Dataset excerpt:
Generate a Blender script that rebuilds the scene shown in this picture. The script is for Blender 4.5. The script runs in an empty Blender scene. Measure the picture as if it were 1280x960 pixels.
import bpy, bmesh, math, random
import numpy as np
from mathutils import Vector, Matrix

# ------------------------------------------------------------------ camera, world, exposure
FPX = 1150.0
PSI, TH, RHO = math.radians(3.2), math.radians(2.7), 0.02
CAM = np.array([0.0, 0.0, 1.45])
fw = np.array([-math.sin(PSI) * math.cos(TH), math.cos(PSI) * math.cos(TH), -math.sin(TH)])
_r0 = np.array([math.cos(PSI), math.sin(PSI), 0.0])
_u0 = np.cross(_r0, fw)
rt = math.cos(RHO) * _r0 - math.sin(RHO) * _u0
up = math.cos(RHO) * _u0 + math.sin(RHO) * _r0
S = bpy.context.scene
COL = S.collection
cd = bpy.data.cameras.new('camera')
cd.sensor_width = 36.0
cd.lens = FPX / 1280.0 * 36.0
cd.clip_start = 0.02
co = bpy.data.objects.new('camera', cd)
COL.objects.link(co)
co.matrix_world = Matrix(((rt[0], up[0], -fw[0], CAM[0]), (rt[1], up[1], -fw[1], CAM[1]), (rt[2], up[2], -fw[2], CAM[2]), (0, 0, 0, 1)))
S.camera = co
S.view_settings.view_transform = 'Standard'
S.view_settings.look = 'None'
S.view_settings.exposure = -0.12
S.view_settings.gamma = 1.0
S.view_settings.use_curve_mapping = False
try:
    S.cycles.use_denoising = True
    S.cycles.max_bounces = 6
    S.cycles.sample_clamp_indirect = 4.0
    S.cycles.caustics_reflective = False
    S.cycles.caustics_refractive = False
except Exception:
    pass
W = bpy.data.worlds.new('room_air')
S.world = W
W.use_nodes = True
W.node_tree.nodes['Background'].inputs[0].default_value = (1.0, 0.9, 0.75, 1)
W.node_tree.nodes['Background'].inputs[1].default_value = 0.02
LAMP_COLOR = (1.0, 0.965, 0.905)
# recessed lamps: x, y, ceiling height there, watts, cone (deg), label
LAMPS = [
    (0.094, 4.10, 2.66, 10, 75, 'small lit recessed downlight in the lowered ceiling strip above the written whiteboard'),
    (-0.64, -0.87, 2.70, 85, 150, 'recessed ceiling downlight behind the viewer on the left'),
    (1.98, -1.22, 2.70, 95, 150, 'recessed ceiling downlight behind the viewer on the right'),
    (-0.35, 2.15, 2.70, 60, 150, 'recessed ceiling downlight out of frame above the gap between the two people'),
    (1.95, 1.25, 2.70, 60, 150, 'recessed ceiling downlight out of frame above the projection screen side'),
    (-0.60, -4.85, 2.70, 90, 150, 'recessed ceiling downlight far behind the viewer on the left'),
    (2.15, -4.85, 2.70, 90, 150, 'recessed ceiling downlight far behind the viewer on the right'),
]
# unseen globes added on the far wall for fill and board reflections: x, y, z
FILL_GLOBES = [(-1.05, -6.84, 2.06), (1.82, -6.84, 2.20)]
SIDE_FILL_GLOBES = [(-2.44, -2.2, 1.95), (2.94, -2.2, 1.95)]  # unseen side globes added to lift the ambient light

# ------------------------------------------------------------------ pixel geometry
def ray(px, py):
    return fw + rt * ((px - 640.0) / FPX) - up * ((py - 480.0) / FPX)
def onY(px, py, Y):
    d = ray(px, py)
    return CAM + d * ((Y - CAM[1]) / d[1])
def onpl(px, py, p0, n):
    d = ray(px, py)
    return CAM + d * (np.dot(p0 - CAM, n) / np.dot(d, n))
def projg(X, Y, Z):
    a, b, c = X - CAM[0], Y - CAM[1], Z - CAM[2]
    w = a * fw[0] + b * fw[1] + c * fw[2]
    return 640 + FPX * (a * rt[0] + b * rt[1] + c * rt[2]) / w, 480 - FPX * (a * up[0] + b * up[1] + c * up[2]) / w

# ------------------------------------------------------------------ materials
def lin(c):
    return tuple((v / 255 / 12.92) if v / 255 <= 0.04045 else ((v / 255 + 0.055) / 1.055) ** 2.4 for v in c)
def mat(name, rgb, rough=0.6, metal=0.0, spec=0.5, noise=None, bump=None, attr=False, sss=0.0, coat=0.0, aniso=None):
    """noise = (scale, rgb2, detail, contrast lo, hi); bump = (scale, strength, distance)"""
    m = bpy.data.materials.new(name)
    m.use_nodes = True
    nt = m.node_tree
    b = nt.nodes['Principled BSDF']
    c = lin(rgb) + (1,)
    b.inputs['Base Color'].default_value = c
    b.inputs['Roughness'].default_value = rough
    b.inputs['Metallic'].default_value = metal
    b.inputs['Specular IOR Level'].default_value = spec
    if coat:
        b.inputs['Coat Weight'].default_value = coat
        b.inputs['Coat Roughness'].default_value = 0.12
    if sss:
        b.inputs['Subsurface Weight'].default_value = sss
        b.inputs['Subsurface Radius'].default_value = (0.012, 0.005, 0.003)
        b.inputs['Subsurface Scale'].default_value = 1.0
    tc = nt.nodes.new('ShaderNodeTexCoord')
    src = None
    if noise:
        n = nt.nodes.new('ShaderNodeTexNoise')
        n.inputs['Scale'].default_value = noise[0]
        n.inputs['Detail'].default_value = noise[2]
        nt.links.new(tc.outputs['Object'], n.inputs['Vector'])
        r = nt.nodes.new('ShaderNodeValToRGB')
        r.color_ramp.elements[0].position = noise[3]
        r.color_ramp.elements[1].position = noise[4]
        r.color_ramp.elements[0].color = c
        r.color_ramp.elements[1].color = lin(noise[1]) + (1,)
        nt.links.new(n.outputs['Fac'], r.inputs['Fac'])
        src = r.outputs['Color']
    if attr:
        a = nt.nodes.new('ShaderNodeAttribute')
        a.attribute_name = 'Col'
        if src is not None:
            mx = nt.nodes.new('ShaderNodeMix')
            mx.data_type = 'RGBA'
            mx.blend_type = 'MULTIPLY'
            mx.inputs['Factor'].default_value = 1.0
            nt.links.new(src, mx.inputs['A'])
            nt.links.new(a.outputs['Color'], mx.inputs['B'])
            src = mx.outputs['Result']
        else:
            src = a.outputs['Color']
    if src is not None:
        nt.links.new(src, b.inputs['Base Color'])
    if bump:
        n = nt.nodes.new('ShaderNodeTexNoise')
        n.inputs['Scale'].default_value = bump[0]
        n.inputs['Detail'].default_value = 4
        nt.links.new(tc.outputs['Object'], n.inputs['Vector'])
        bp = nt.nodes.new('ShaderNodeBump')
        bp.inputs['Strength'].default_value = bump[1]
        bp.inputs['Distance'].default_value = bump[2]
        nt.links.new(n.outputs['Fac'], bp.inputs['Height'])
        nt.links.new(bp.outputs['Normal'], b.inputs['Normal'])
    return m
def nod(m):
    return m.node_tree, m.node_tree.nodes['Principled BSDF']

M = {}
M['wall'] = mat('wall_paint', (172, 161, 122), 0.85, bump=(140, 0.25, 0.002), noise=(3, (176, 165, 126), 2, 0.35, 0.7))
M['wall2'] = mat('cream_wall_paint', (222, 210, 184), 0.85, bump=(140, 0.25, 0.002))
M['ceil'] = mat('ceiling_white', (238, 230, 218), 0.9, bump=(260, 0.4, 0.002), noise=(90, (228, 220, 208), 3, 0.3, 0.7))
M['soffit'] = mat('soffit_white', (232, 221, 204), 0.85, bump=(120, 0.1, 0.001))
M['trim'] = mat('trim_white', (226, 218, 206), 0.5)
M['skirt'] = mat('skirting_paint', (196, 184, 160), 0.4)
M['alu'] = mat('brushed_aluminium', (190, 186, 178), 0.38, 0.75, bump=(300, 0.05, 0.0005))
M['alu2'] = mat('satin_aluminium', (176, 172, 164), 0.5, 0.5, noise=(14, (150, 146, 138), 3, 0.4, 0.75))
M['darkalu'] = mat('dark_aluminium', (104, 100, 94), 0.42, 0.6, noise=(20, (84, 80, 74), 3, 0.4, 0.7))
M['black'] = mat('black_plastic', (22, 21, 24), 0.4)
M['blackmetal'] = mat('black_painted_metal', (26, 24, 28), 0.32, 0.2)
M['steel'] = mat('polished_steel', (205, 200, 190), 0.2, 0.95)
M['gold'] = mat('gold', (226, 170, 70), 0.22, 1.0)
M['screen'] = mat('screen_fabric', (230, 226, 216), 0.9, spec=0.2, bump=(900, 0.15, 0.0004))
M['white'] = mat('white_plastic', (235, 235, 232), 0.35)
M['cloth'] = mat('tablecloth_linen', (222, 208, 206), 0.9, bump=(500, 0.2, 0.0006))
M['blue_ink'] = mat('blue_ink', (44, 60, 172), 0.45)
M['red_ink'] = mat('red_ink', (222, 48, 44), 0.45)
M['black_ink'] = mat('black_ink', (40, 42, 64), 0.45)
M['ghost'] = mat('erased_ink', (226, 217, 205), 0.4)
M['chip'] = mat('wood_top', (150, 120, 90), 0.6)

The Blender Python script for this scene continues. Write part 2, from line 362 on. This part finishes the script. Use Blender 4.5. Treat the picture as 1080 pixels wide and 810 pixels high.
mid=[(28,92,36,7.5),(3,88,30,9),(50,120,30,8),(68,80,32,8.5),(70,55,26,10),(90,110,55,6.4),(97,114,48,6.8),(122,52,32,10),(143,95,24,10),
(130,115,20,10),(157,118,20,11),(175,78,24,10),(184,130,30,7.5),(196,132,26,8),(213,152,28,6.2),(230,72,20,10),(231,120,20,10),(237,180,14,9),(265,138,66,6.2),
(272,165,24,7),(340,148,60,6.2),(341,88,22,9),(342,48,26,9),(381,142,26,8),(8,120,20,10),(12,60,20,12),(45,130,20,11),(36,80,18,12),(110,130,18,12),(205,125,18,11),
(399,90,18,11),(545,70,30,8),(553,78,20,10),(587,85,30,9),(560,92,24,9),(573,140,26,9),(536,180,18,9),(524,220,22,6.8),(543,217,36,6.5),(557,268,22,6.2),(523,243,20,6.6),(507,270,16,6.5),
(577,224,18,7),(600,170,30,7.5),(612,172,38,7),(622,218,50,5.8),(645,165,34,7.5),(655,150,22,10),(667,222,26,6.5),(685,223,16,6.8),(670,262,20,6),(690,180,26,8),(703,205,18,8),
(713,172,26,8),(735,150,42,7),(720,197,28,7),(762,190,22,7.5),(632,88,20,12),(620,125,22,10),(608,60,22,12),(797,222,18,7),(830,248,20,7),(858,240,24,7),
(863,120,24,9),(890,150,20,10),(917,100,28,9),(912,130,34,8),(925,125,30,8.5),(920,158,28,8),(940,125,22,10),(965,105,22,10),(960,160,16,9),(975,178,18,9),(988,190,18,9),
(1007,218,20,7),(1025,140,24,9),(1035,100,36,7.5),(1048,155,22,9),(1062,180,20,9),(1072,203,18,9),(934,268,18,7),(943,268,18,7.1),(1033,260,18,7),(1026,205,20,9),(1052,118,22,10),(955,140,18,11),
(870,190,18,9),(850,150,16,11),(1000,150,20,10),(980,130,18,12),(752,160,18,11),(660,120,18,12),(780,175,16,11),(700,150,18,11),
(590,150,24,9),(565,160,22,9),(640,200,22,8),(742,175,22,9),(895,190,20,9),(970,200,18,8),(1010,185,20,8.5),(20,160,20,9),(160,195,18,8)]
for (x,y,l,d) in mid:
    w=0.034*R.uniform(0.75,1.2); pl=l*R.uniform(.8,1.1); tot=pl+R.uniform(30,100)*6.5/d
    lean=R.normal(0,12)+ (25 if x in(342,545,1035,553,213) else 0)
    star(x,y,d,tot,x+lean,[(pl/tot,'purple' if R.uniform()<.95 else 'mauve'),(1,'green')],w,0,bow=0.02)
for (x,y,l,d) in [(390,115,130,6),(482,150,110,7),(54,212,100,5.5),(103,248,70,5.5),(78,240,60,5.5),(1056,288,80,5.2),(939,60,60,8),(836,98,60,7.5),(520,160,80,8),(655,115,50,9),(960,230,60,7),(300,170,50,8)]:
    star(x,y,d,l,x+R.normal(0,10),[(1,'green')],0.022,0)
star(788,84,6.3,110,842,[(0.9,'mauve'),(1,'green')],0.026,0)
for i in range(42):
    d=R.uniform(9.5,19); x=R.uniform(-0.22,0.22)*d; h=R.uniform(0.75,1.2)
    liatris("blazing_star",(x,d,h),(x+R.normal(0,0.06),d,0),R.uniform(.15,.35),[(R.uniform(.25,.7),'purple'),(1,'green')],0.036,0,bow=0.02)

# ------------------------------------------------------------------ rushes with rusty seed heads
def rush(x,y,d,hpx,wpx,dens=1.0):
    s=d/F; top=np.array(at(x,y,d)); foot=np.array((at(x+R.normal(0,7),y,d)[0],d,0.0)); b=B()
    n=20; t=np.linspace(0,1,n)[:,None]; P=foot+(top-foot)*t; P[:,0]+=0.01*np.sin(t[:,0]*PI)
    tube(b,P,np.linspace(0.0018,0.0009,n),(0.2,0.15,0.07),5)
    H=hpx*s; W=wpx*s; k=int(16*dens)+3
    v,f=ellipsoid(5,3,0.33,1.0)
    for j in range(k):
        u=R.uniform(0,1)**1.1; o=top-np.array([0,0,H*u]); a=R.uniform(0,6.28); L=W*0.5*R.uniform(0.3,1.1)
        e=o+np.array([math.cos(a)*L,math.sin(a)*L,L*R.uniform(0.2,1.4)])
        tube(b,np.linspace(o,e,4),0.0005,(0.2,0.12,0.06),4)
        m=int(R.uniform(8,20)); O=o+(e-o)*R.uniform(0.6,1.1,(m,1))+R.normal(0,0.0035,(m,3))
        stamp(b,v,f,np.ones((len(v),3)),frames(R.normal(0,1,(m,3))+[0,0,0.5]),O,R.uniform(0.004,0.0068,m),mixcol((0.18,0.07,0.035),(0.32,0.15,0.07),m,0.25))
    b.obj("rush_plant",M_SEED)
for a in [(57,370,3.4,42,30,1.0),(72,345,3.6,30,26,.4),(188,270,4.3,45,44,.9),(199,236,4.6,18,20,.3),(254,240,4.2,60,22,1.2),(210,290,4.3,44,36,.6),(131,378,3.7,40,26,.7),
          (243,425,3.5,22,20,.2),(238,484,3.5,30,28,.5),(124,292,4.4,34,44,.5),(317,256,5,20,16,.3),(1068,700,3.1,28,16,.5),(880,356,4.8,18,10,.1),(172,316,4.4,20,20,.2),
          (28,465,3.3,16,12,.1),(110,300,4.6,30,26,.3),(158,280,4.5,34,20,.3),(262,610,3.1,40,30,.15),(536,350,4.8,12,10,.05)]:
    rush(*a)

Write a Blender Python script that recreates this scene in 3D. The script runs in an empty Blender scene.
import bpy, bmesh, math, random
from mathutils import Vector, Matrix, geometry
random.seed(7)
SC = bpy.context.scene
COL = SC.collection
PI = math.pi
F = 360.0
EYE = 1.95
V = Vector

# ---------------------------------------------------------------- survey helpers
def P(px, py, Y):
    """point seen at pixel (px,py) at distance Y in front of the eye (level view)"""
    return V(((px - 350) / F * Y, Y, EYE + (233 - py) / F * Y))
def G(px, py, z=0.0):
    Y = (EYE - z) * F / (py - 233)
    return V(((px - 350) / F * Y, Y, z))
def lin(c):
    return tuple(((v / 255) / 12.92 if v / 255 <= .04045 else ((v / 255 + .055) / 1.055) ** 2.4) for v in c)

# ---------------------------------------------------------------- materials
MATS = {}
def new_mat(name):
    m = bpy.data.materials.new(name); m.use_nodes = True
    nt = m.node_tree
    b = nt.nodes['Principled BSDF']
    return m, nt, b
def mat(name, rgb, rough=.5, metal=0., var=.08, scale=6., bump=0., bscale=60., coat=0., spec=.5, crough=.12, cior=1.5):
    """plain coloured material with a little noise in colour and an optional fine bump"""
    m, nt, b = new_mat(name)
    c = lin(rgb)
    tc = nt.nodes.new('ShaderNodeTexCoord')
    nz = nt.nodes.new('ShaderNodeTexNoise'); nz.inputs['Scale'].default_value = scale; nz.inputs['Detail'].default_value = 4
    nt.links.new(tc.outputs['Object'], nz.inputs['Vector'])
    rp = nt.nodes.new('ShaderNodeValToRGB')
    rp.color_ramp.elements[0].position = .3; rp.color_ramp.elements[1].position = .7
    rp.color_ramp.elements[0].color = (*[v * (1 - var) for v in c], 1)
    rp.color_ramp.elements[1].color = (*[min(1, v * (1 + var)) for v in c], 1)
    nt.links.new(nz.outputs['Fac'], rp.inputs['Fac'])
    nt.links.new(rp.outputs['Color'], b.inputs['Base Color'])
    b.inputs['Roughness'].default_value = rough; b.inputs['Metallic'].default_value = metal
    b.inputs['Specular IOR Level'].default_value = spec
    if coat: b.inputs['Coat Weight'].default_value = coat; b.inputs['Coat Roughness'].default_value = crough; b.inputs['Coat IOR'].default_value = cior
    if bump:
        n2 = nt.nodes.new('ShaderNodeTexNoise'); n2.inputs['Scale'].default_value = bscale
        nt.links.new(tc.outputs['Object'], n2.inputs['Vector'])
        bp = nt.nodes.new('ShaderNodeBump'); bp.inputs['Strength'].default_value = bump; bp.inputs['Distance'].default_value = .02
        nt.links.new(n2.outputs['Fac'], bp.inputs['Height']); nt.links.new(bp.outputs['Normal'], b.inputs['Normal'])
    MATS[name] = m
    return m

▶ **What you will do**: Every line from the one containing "Write a Blender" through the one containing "return tuple(((v /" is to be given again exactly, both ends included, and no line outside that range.

▶ **Response below**:
Write a Blender Python script that recreates this scene in 3D. The script runs in an empty Blender scene.
import bpy, bmesh, math, random
from mathutils import Vector, Matrix, geometry
random.seed(7)
SC = bpy.context.scene
COL = SC.collection
PI = math.pi
F = 360.0
EYE = 1.95
V = Vector

# ---------------------------------------------------------------- survey helpers
def P(px, py, Y):
    """point seen at pixel (px,py) at distance Y in front of the eye (level view)"""
    return V(((px - 350) / F * Y, Y, EYE + (233 - py) / F * Y))
def G(px, py, z=0.0):
    Y = (EYE - z) * F / (py - 233)
    return V(((px - 350) / F * Y, Y, z))
def lin(c):
    return tuple(((v / 255) / 12.92 if v / 255 <= .04045 else ((v / 255 + .055) / 1.055) ** 2.4) for v in c)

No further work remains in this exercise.